We Can’t Do Everything At Once. Literally, We Cannot Do Everything At Once – (insight prompted by Michele Alexander, The New Jim Crow)


We can’t do everything at once.  Literally, we cannot do everything at once.  And so, a lot that needs to be paid attention to; a lot that needs to get done; a lot that is important, maybe crucial; is simply never dealt with.  And the advocates of such concerns speak, and write, and yell, and scream, and yet, the issue is still ignored.

Because we can’t do everything at once.

There is a very old piece of folk-wisdom about this:  “the squeaky wheel gets the grease.” And there is always a squeaky wheel, and the other wheels that need some grease simply do not get any until the squeak becomes almost unbearable.

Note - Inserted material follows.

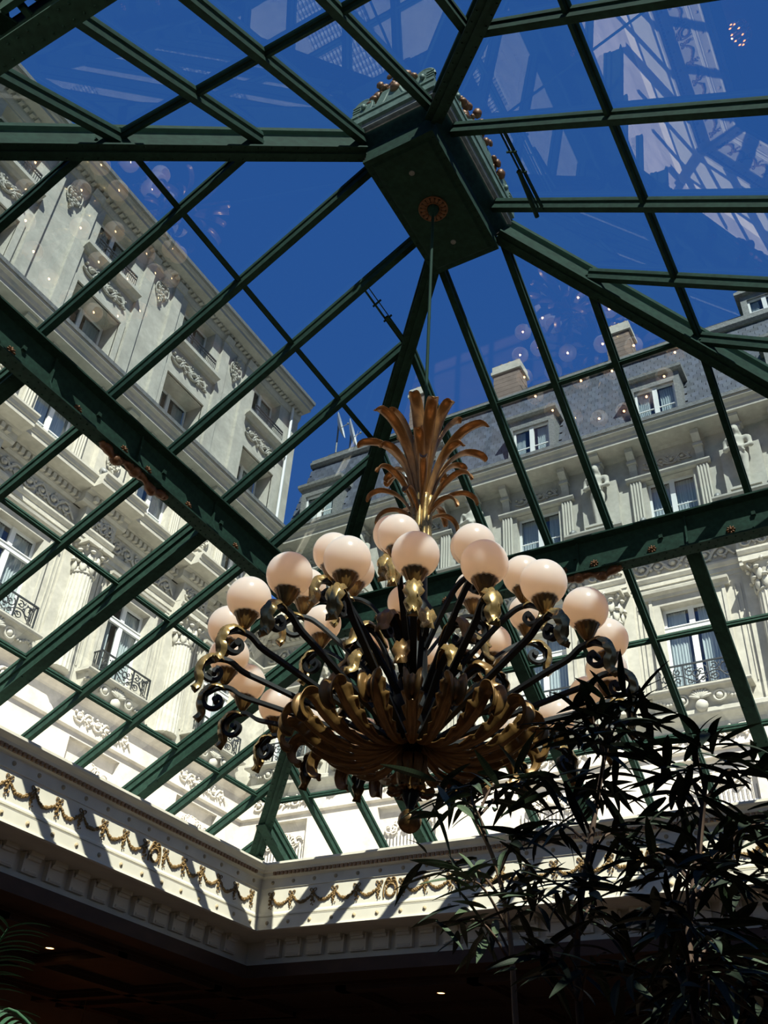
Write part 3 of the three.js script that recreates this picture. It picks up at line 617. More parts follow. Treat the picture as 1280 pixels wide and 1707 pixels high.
// two-leaf window: frame, glass, curtain
function windowAt(parent, x, y0, y1, hw, z, transom, name = 'window') {
  const w = new THREE.Group(); w.name = name; w.position.set(x, y0, z); parent.add(w);
  const H = y1 - y0, f = 0.09, g = [];
  g.push(box(-hw, -hw + f, 0, H, -0.07, 0), box(hw - f, hw, 0, H, -0.07, 0), box(-hw + f, hw - f, H - f, H, -0.07, 0), box(-hw + f, hw - f, 0, f, -0.07, 0), box(-0.1, 0.1, 0, H, -0.07, 0.03));
  if (transom) g.push(box(-hw, hw, H * transom - 0.08, H * transom + 0.08, -0.07, 0.05), box(-hw, hw, H * transom + 0.08, H * transom + 0.12, -0.07, 0.08));
  else g.push(box(-hw, hw, H * 0.5 - 0.02, H * 0.5 + 0.02, -0.06, -0.01));
  part('frame', g, M.joinery, w);
  const ys = transom ? [[0, H * transom], [H * transom, H]] : [[0, H * 0.5], [H * 0.5, H]];
  for (const [a, b] of ys) for (const s of [-1, 1]) { const x0 = s < 0 ? -hw : 0, pg = []; push(pg, V(x0, a, -0.045), V(x0 + hw, a, -0.045), V(x0 + hw, b, -0.045), V(x0, a, -0.045), V(x0 + hw, b, -0.045), V(x0, b, -0.045)); const p = part('pane', fromTris(pg), M.windowGlass, w); p.castShadow = false; }
  for (const s of [-1, 1]) { // pleated net curtain and the dim room behind
    const cw = hw * rr(0.55, 0.95), pts = []; for (let i = 0; i <= 24; i++) pts.push([s * (hw - cw * i / 24), -0.2 + 0.03 * Math.sin(i * 1.9 + rnd())]);
    part('curtain', loft([pts.map(([a, z]) => V(a, 0.02, z)), pts.map(([a, z]) => V(a, H - 0.05, z))], false, false), M.curtain, w);
  }
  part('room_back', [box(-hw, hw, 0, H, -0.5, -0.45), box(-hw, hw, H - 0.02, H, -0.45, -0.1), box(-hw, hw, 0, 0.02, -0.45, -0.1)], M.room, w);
  return w;
}
function scrollRelief(W, H, n, r = 0.05) { // running acanthus scrolls in x y, proud of the wall
  const g = [], st = W / n;
  for (let i = 0; i < n; i++) {
    const x = -W / 2 + (i + 0.5) * st, s = i % 2 ? 1 : -1;
    const sp = spiral(x, 0, H * 0.46, H * 0.08, s * Math.PI * 0.9, s * -Math.PI * 1.6, 12).map(([a, b]) => V(a, s > 0 ? b : -b * -1, 0.03));
    g.push(tube(sp, r, 5, 18));
    for (let k = 0; k < 5; k++) { const a = k / 5 * 6.28 + i, q = new THREE.IcosahedronGeometry(r * 1.5, 0); g.push(moved(q, x + Math.cos(a) * H * 0.42, Math.sin(a) * H * 0.4, 0.03)); }
    g.push(moved(new THREE.IcosahedronGeometry(r * 1.9, 1), x, 0, 0.05));
    g.push(tube([V(x + st * 0.2, s * H * 0.3, 0.03), V(x + st * 0.5, -s * H * 0.05, 0.04), V(x + st * 0.8, -s * H * 0.35, 0.03)], r, 5, 6));
  }
  return merge(g);
}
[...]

I thought of this all this as I began to dive into the book The New Jim Crow:  Mass Incarceration in the Age of Colorblindness by Michele Alexander.  This book is the selection for the March Urban Engagement Book Club (sponsored by CitySquare), a book club which focuses on issues of social justice and poverty.

Near the end of the book, Ms. Alexander writes this:

Change in civil rights organizations, like change in society as a whole, will not come easy.  Fully committing to a vision of racial justice that includes grassroots, bottom-up advocacy on behalf of “all of us” will require a major reconsideration of priorities, staffing, strategies, and messages.  Egos, competing agendas, career goals, and inertia may get in the way.  It may be that traditional civil rights organizations simply cannot, or will not, change.  To this it can only be said, without a hint of disrespect, adapt or die.

The book is an indictment of the new “caste” system in this country, a change that she backs up with an overwhelmingly clear argument, and data, like this:

There are more African Americans under correctional control today — in prison or jail, on probation or parole — than were enslaved in 1850, a decade before the Civil War began.

This presents a serious challenge to all of us interested in issues of social justice and racial equality.

But the quote from the book also presents a reminder to all “set in their ways, blind to reality” companies and organizations.  “Adapt or die.”